I have a question on an exercise 2.67 in Nielson and Chuang. This is the exercise:
Exercise 2.67 Suppose $\:V\:$ is a Hilbert space with a subspace $\:W$. Suppose $\: U : W \rightarrow V\:$ is a linear operation which preserves inner products, that is, for any $\:|w_{1}\rangle\:$ and $\:|w_{2}\rangle\:$ in $\:W$, $$ \langle w_{1} |U^{\dagger}U|w_{2}\rangle= \langle w_{1} |w_{2}\rangle. $$ Prove that there exists a unitary operator $ U' : V \rightarrow V$ which extends $\:U$. That is, $\:U'|w\rangle=U|w\rangle\:$ for all $\:|w\rangle\:$ in $\:W\:$, but $\:U'\:$ is defined on the entire space $\:V$. Usually we omit the prime symbol $\:'$ and just write $\:U\:$ to denote the extension.

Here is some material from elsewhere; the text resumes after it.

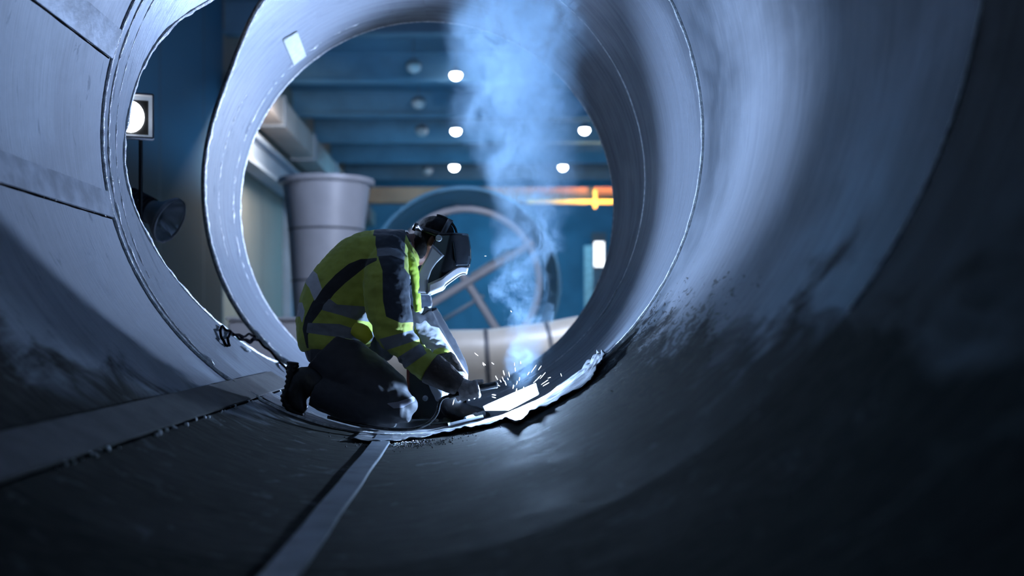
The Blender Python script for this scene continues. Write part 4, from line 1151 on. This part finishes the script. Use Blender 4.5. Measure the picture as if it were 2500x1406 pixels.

I'm not being able to figure out how to a) prove it b) construct the extension U' for a given U in a specific problem.
Everywhere I search people just refer to the problem or say it's trivial, without giving any direction.
$U|w_{1,2}\rangle=|v_{1,2}\rangle$ so $\langle v_2|v_1\rangle=\langle w_2|U^{\dagger}U|w_1\rangle=\langle w_2|w_1\rangle$. And so the unitary operator U' that preserves the inner product for the v's ( $\langle w_2|U^{'\dagger}U'|w_1\rangle=\langle w_2|w_1\rangle$) should be related to U.
But what this relationship is eludes me. Or how to find a U' given a U in a subsystem (ie. what $\sigma_x\otimes\sigma_x$ for $2\times 2$ subsystem might translate to as a U' in an $N\times N$ system).
We already settled in comments, that this is only true for finite dimensions.
Now people say it's trivial, which either means they actually don't know how to do, or it's not very hard but quite technical to write down exaclty and people are lazy, or it is really simple and you should see why.
Here, it's a combination of the second and the third. The idea is the following: The condition on $U$ ensures that it sends an orthonormal basis of $W$ to an orthonormal basis of $V$. Hence we can extend it to a unitary map by mapping an orthonormal basis of the complement of $W$ in V, $W^{\perp}$ to an orthonormal complement of the image of $U$, i.e. $\operatorname{im}(U)^{\perp}$. Then the extended $U$ sends an orthonormal basis to an orthonormal basis, which means that it's a unitary.
To make this more precise, we know that $W$ is some $m$-dimensional subspace of the $n$-dim. space $V$, hence $W$ too has an orthonormal basis. Let's call this $\{w_1,\ldots,w_m\}$ and remember that it can be extended to an orthonormal basis of $V$ by adding some vectors $w^{\prime}_{m+1},\ldots, w^{\prime}_n$.
Now what you need to see is that $U$ maps the orthonormal basis of $W$ to an orthonormal set in $V$. In other words: If $Uw_i=v_i$, then we have
$$ \langle v_i|v_j\rangle = \langle Uw_i |Uw_j\rangle = \langle w_i|w_j \rangle =\delta_{ij} $$
In the first step, we used the definition of $v_i$, in the second step we used that $U$ keeps inner products the same and in the third step, we used that the $w_i$ are orthonormal ($\delta_{ij}$ is the Kronecker delta).
So $\{v_1,\ldots,v_m\}$ are an orthonormal set, hence it too can be extended to an orthonormal basis of $V$ by adding some orthonormal vectors $\{v^{\prime}_{m+1},\ldots,v^{\prime}_n\}$.
But then you can just write down the unitary extension $U^{\prime}$ by setting $U^{\prime}|w^{\prime}_j\rangle=|v^{\prime}_j\rangle$ for $j=m+1,\ldots,n$.